If you stay in the art business long enough you start to see patterns. I’ve been an exhibiting professional artist for decades and I enjoy tracking the methods of my artistic madness. In my last blog about making art fun I wrote about keeping it simple. Today I’ll share Step 2: Use What You Have on Hand.
Several years ago I was asked by the gallery owner of Bell Gallery, one of my, then, premier exhibition spaces, to create a work of art for herself and her boyfriend. They made a tipi to travel with and camp in during the summer. They planned to stitch the gallery artists’ paintings to their nomadic abode. Having very little time to focus on the task I used what was on hand. In my studio I found what I considered to be a scrap, a test cloth of photo-sensitized fabric. I quickly glued and sewed it onto a square of un-primed canvas, and drew directional lines to blend the borders. I then stamped fun symbols and wrote a short spontaneous sentiment with rubber letter stamps encircling the central image. Voilà! A work of art that was not premeditated, not drafted out, not sweated over. A work of art that seized what was on hand and let that momentum build the creative expression.

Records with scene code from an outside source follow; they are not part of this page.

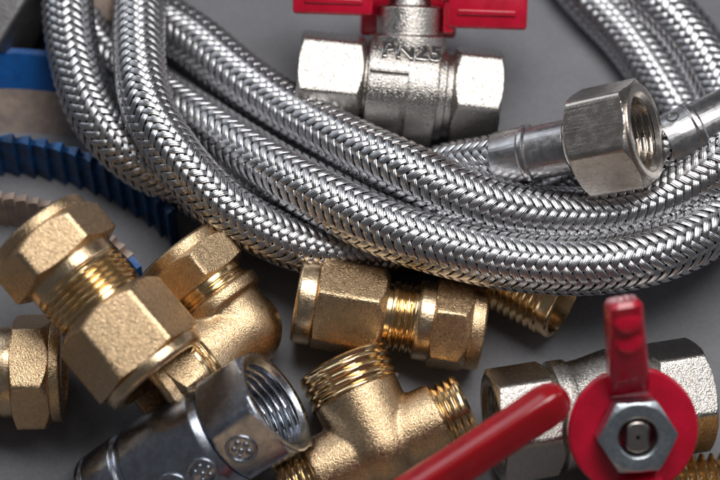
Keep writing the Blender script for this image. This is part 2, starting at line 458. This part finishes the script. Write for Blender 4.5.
coupling('large brass coupling lying diagonally at the left, its threads bare between two hexagons',
         at(97, 301, 3.9), vec(.65, -.76, .10), 1.03, phase=R(7), nphase=R(9), drop=1.6)
coupling('brass coupling cut off by the left edge, below the large diagonal coupling',
         at(-27, 373, 1.5), vec(-1, -.02, .05), 1.0, phase=R(-18), nphase=R(-18), drop=1.5)
coupling('brass coupling lying level in the middle, under the hose and above the brass tee',
         at(390, 315, 1.30), vec(-.987, .16, .0), 1.0, phase=R(15), nphase=R(15), lens=(.42, 1.0, .42, .82, 1.85, .55), r=1.12, thr=.96, drop=1.25, coll=1.08)

# ------------------------------------------------------------ remeshed cast bodies
def solid(prims, f, name, mat_, root, vox=.05, smooth=6):
    """prims: ('cyl', p0, p1, r0, r1) or ('sph', p, r) in local cm, joined into one cast body"""
    bm = bmesh.new()
    for p in prims:
        if p[0] == 'sph':
            bmesh.ops.create_uvsphere(bm, u_segments=40, v_segments=24, radius=p[2] * U, matrix=Matrix.Translation(Vector(p[1]) * U))
        else:
            p0, p1 = Vector(p[1]), Vector(p[2]); d = p1 - p0
            mt = Matrix.Translation((p0 + p1) / 2 * U) @ d.to_track_quat('Z', 'Y').to_matrix().to_4x4()
            bmesh.ops.create_cone(bm, cap_ends=True, segments=64, radius1=p[3] * U, radius2=p[4] * U, depth=d.length * U, matrix=mt)
    me = bpy.data.meshes.new('tmp'); bm.to_mesh(me); bm.free()
    tmp = bpy.data.objects.new('tmp', me); C.objects.link(tmp)
    rm = tmp.modifiers.new('r', 'REMESH'); rm.mode = 'VOXEL'; rm.voxel_size = vox * U; rm.use_smooth_shade = True
    sm = tmp.modifiers.new('s', 'SMOOTH'); sm.factor = .6; sm.iterations = smooth
    bpy.context.view_layer.update()
    me2 = bpy.data.meshes.new_from_object(tmp.evaluated_get(bpy.context.evaluated_depsgraph_get()))
    bpy.data.objects.remove(tmp)
    me2.polygons.foreach_set('use_smooth', [True] * len(me2.polygons))
    return link(name, me2, mat_, root)

# ------------------------------------------------------------ elbow
fE = Frame(at(240, 330, 1.4), vec(-.62, .78, -.05))
elb = thing('brass_elbow', 'brass elbow with rounded corner and two nuts, behind the mouth of the chrome fitting', 'pipe fitting', fE, 1.5)
a2w = vec(-.70, -.54, .46); a2 = fE.R.transposed() @ a2w; a2.x = 0; a2.normalize()
def rot_to(o, a_local):                     # turn a part built along X towards a_local
    q = Vector((1, 0, 0)).rotation_difference(a_local); o.rotation_euler = q.to_euler()
solid([('cyl', (-.1, 0, 0), (1.15, 0, 0), 1.08, 1.12), ('sph', (0, 0, 0), 1.13), ('cyl', tuple(a2 * -.1), tuple(a2 * 1.7), 1.08, 1.10),
       ('cyl', (.72, 0, 0), (1.08, 0, 0), 1.26, 1.26)], fE, 'elbow_body', M['brass_cast'], elb, .05, 8)
def elbow_nut(along, ph, dx=0.0):
    st = ring(bev([(1.05, .8), (1.05, 1.10), (1.18, 1.14), (1.22, 1.06), (1.30, 1.06), (1.34, 1.12), (1.55, 1.12), (1.55, .8)], .02))
    c = turned('collar', st, M['brass'], elb)
    nu = ring([(1.5, .8), (1.5, 1.12)]) + hexes(1.5, 2.42, 1.24, ph, .12, .16, .96, .995) + ring(bev([(2.42, 1.22), (2.68, 1.23), (2.76, 1.12), (2.76, .92), (1.9, .88), (1.5, .8)], .03))
    n = turned('compression_nut', nu, M['brass_cast'], elb, seg=144)
    if along is not None:
        for o_ in (c, n): rot_to(o_, along); o_.location = o_.location + along * dx * U
elbow_nut(None, R(18)); elbow_nut(a2, R(20), .42)

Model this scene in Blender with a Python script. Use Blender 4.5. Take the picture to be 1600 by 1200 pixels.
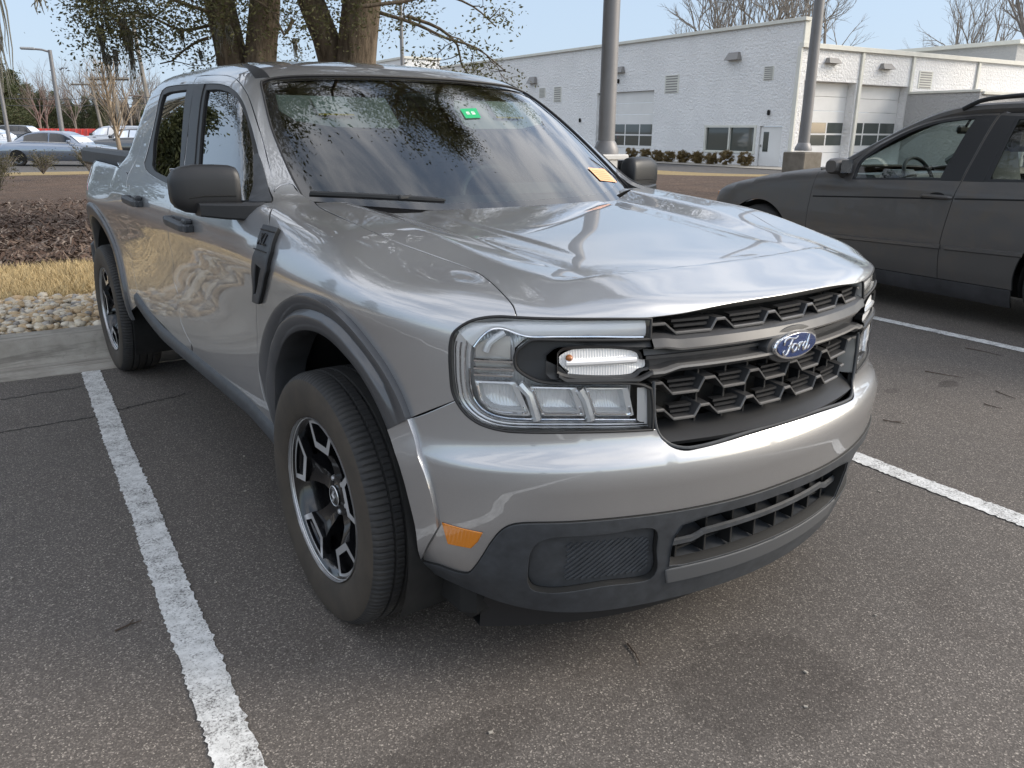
import bpy, math, random
import numpy as np
from mathutils import Matrix, Vector
from mathutils.geometry import delaunay_2d_cdt
for o in list(bpy.data.objects): bpy.data.objects.remove(o)
C = bpy.context.scene
COL = C.collection
rad = math.radians
# ---------------------------------------------------------------- camera, sky, sun, exposure
CAM = np.array([-1.67928, -1.11076, 1.36926]); FPX = 1261.145
CR = np.array([0.8135185, -0.5814968, 0.0070163]); CU = np.array([0.1691218, 0.2481119, 0.9538544]); CW = np.array([0.5564041, 0.7747916, -0.3001874])
cd = bpy.data.cameras.new('camera'); cam = bpy.data.objects.new('camera', cd); COL.objects.link(cam)
cd.sensor_fit = 'HORIZONTAL'; cd.sensor_width = 36; cd.lens = 36*FPX/1600; cd.clip_start = .05; cd.clip_end = 3000
cam.matrix_world = Matrix(((CR[0], CU[0], -CW[0], CAM[0]), (CR[1], CU[1], -CW[1], CAM[1]), (CR[2], CU[2], -CW[2], CAM[2]), (0, 0, 0, 1)))
C.camera = cam
PSI = -.077                                   # the parking lot is turned this much against the truck
SUN_AZ = rad(128)                             # compass-like: clockwise from +y
SUN_EL = rad(30)
w = bpy.data.worlds.new('World'); C.world = w; w.use_nodes = True
nt = w.node_tree; nt.nodes.clear()
def wn(t, **k):
    n = nt.nodes.new(t)
    for a, b in k.items(): setattr(n, a, b)
    return n
sky = wn('ShaderNodeTexSky', sky_type='NISHITA', sun_disc=False, sun_elevation=SUN_EL, sun_rotation=SUN_AZ, altitude=0, air_density=1.0, dust_density=1.2, ozone_density=1.0)
hs = wn('ShaderNodeHueSaturation'); hs.inputs['Saturation'].default_value = .74; nt.links.new(sky.outputs[0], hs.inputs['Color'])
tc = wn('ShaderNodeTexCoord'); sep = wn('ShaderNodeSeparateXYZ'); nt.links.new(tc.outputs['Generated'], sep.inputs[0])
# high thin clouds: noise on a flat layer above the place
mx = wn('ShaderNodeMath', operation='MAXIMUM'); mx.inputs[1].default_value = .06; nt.links.new(sep.outputs[2], mx.inputs[0])
dx = wn('ShaderNodeMath', operation='DIVIDE'); nt.links.new(sep.outputs[0], dx.inputs[0]); nt.links.new(mx.outputs[0], dx.inputs[1])
dy = wn('ShaderNodeMath', operation='DIVIDE'); nt.links.new(sep.outputs[1], dy.inputs[0]); nt.links.new(mx.outputs[0], dy.inputs[1])
cb = wn('ShaderNodeCombineXYZ'); nt.links.new(dx.outputs[0], cb.inputs[0]); nt.links.new(dy.outputs[0], cb.inputs[1])
mp = wn('ShaderNodeMapping'); mp.inputs['Scale'].default_value = (1.1, .5, 1); mp.inputs['Rotation'].default_value = (0, 0, .5); nt.links.new(cb.outputs[0], mp.inputs[0])
ns = wn('ShaderNodeTexNoise'); ns.inputs['Scale'].default_value = 2.6; ns.inputs['Detail'].default_value = 7; ns.inputs['Roughness'].default_value = .58; ns.inputs['Distortion'].default_value = .5
nt.links.new(mp.outputs[0], ns.inputs['Vector'])
rp = wn('ShaderNodeMapRange', interpolation_type='SMOOTHSTEP'); rp.inputs[1].default_value = .37; rp.inputs[2].default_value = .60; nt.links.new(ns.outputs[0], rp.inputs[0])
el = wn('ShaderNodeMapRange', interpolation_type='SMOOTHSTEP'); el.inputs[1].default_value = .16; el.inputs[2].default_value = .5; nt.links.new(sep.outputs[2], el.inputs[0])
cm = wn('ShaderNodeMath', operation='MULTIPLY'); nt.links.new(rp.outputs[0], cm.inputs[0]); nt.links.new(el.outputs[0], cm.inputs[1])
cm2 = wn('ShaderNodeMath', operation='MULTIPLY'); cm2.inputs[1].default_value = .85; nt.links.new(cm.outputs[0], cm2.inputs[0])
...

Darryl Norem, the gallery owner and Guenther Riess loved the painting. They were so happy with it that it never made it onto the tipi. They rigged it on two standing poles that flanked the door opening to their temporary home every time they put it up. Their actions surprised me at the time, because I thought I just threw the mixed-media artwork together. I was honored that they put my art in a place of recognition, yet I couldn’t see the value of it as much as they did. Looking back on the piece years later I now see the spunk and liveliness of the canvas. I appreciate what they saw then, a work of art with creativity, heart and soul. Something that delights and intrigues the viewer. This was a lesson for me. What I thought was just a quick creation was actually something of far greater worth than I realized.
Fast forward to 2012 and 2013, when I had fun with art and participated in the world tour of artists’ sketchbooks called The Sketchbook Project. In both years I followed Step #2, had a ball and completed the projects on deadline. The pattern is that when pressed for time, what I create right out of the gate by using what’s at hand, without my ego getting in the way, makes the best art.
Creativity and wellness message for today: Cage your inner critic and use something on hand to ignite your creative spark.